*Exercise instructions*. Up to and including the line that contains "# lower steel door with lock and hinge", repeat each line of the data exactly, starting from the first.

*Data extract*.
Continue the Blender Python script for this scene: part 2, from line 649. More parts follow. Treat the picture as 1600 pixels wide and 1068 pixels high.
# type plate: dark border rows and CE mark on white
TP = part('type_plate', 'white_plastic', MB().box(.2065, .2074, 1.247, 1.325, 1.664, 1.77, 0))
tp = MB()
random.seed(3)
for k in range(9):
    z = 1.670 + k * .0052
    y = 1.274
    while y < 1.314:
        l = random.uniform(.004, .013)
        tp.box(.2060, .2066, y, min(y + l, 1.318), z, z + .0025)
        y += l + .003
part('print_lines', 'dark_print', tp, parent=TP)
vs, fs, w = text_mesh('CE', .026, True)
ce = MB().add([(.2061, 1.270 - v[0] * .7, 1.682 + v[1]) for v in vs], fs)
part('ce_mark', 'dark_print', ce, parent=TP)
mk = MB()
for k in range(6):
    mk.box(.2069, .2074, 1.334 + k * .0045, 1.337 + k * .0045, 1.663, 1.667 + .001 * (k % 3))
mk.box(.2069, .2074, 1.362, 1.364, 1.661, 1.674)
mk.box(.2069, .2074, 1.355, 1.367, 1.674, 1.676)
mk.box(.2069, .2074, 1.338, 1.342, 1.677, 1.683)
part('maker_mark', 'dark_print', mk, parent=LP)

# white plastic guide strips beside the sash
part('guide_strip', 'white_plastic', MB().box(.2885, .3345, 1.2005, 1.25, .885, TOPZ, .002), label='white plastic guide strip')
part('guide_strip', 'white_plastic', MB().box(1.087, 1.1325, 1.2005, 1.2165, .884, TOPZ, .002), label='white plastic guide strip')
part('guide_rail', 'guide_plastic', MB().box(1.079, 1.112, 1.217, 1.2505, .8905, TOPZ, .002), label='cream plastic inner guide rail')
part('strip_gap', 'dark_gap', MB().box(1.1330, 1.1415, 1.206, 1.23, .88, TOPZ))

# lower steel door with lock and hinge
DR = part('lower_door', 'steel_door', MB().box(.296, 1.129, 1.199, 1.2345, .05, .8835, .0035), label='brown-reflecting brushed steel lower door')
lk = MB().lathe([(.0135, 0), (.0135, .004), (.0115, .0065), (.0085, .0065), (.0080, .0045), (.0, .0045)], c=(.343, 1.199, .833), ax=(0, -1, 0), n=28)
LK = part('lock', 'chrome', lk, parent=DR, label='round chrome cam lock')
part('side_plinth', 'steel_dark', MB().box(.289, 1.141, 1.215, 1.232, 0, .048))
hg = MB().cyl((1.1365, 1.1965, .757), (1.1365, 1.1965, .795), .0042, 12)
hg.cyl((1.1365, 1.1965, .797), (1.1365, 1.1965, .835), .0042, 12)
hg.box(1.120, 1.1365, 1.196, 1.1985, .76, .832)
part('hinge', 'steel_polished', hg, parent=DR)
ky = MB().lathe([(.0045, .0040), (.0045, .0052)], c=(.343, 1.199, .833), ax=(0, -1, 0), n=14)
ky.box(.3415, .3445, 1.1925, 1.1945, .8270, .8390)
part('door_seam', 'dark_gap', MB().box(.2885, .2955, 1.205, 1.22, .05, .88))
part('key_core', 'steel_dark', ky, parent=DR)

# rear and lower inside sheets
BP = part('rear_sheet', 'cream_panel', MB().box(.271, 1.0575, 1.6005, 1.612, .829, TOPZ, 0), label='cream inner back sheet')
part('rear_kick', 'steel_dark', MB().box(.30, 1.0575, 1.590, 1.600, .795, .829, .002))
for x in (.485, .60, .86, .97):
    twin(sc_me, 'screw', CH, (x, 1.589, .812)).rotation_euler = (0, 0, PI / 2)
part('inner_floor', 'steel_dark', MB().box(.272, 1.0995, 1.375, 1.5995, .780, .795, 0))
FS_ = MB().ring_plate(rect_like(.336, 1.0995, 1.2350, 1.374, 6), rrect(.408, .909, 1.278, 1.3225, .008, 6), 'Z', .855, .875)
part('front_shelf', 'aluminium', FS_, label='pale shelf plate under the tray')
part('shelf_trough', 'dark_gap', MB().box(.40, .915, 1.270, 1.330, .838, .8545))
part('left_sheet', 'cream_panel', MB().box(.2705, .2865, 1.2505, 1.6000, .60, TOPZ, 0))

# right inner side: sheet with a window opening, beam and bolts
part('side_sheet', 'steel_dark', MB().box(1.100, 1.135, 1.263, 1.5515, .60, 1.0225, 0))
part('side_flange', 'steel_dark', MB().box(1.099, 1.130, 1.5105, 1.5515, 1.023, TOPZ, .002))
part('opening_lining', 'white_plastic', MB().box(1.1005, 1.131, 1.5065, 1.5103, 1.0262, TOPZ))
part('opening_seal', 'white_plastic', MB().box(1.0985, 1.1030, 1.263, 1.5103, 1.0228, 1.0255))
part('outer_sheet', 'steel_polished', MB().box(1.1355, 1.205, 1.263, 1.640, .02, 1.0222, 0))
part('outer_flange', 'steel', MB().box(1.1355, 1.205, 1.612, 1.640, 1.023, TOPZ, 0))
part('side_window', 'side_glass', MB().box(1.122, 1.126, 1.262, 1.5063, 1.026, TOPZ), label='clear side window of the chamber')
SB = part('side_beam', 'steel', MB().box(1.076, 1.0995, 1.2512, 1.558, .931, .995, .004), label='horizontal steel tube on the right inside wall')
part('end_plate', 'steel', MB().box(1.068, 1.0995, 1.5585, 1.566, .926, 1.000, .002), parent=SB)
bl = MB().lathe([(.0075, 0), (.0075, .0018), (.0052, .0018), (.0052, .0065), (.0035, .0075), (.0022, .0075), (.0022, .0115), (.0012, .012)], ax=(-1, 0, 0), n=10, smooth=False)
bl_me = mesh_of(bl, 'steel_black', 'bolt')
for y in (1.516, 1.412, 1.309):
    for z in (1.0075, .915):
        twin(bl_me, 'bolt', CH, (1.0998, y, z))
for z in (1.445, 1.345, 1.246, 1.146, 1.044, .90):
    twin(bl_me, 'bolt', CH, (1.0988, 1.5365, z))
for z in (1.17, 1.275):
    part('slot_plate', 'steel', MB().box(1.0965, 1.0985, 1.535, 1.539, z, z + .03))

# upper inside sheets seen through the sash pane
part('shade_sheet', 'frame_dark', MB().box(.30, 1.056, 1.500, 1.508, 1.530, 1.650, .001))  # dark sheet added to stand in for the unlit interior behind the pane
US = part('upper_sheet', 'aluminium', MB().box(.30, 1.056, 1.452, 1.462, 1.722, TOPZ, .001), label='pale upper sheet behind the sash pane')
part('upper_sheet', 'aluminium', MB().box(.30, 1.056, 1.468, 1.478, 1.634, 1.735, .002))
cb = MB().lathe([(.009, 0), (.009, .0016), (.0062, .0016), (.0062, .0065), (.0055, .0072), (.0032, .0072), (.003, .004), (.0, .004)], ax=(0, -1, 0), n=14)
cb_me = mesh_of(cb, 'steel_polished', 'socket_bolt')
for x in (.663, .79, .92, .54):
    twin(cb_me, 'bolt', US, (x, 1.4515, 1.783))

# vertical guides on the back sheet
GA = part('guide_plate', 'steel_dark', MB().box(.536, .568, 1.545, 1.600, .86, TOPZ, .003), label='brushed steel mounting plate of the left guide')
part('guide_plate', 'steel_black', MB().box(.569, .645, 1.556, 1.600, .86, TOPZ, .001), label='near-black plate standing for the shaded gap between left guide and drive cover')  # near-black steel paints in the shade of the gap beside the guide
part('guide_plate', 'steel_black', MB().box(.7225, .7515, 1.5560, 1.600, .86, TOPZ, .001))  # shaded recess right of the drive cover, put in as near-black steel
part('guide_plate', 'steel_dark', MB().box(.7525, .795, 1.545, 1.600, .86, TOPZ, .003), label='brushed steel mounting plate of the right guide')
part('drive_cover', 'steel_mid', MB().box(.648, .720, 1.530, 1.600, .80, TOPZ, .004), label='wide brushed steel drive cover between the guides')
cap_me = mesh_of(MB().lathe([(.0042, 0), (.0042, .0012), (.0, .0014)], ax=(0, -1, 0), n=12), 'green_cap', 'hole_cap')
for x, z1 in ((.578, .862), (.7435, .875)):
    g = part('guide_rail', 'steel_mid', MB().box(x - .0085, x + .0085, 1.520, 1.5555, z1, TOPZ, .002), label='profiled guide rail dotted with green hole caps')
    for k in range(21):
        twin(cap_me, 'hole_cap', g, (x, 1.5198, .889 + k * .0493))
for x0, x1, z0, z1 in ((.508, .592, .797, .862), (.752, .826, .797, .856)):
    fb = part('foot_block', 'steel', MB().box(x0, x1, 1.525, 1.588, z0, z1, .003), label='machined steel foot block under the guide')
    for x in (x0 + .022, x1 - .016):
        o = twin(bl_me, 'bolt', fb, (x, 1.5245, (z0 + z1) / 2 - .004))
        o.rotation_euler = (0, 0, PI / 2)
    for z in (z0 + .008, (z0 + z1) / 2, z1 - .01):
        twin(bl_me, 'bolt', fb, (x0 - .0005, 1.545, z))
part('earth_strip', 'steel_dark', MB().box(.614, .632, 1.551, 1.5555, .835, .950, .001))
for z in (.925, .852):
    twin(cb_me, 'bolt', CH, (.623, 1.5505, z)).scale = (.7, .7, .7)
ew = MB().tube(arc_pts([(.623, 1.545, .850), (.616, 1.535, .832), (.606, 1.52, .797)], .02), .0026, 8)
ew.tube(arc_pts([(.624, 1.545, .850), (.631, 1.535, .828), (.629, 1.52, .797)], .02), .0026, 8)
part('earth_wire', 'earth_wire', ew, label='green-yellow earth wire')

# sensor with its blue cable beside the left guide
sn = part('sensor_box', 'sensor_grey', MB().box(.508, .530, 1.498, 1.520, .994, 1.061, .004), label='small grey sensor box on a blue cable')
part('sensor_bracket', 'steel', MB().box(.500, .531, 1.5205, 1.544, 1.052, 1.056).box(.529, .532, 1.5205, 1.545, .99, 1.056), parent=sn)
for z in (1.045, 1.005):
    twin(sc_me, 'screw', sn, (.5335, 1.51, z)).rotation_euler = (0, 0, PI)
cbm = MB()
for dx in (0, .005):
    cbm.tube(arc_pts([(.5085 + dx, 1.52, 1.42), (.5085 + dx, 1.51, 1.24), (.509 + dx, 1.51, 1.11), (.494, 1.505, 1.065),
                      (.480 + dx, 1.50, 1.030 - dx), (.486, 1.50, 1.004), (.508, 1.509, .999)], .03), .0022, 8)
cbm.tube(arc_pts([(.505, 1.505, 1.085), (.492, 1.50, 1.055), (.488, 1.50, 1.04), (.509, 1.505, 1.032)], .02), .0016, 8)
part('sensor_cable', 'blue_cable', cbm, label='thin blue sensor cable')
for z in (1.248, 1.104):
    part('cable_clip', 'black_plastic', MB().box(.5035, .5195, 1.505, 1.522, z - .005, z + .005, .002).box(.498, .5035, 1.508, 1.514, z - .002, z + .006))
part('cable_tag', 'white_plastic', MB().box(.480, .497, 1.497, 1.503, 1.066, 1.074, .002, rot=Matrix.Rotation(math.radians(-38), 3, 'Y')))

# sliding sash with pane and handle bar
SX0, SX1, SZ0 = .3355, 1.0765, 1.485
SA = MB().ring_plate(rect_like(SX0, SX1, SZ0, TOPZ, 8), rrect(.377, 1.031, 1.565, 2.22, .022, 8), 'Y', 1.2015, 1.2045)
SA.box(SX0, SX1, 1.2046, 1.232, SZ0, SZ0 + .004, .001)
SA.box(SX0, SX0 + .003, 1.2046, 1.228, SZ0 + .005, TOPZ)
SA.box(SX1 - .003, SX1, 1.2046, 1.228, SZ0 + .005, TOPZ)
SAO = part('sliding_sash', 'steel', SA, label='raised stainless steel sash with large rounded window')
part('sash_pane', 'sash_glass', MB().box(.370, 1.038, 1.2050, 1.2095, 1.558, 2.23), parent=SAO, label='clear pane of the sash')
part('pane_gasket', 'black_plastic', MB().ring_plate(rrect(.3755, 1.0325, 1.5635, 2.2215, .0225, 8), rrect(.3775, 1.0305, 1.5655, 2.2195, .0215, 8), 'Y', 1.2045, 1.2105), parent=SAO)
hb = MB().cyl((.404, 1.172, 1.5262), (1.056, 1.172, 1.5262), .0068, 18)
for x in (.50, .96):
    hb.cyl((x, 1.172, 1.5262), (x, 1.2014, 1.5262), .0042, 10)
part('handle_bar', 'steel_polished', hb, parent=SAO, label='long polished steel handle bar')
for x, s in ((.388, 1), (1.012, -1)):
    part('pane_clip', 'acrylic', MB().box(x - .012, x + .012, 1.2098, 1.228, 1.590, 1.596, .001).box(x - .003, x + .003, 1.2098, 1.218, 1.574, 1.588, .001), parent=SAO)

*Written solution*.
Continue the Blender Python script for this scene: part 2, from line 649. More parts follow. Treat the picture as 1600 pixels wide and 1068 pixels high.
# type plate: dark border rows and CE mark on white
TP = part('type_plate', 'white_plastic', MB().box(.2065, .2074, 1.247, 1.325, 1.664, 1.77, 0))
tp = MB()
random.seed(3)
for k in range(9):
    z = 1.670 + k * .0052
    y = 1.274
    while y < 1.314:
        l = random.uniform(.004, .013)
        tp.box(.2060, .2066, y, min(y + l, 1.318), z, z + .0025)
        y += l + .003
part('print_lines', 'dark_print', tp, parent=TP)
vs, fs, w = text_mesh('CE', .026, True)
ce = MB().add([(.2061, 1.270 - v[0] * .7, 1.682 + v[1]) for v in vs], fs)
part('ce_mark', 'dark_print', ce, parent=TP)
mk = MB()
for k in range(6):
    mk.box(.2069, .2074, 1.334 + k * .0045, 1.337 + k * .0045, 1.663, 1.667 + .001 * (k % 3))
mk.box(.2069, .2074, 1.362, 1.364, 1.661, 1.674)
mk.box(.2069, .2074, 1.355, 1.367, 1.674, 1.676)
mk.box(.2069, .2074, 1.338, 1.342, 1.677, 1.683)
part('maker_mark', 'dark_print', mk, parent=LP)

# white plastic guide strips beside the sash
part('guide_strip', 'white_plastic', MB().box(.2885, .3345, 1.2005, 1.25, .885, TOPZ, .002), label='white plastic guide strip')
part('guide_strip', 'white_plastic', MB().box(1.087, 1.1325, 1.2005, 1.2165, .884, TOPZ, .002), label='white plastic guide strip')
part('guide_rail', 'guide_plastic', MB().box(1.079, 1.112, 1.217, 1.2505, .8905, TOPZ, .002), label='cream plastic inner guide rail')
part('strip_gap', 'dark_gap', MB().box(1.1330, 1.1415, 1.206, 1.23, .88, TOPZ))

# lower steel door with lock and hinge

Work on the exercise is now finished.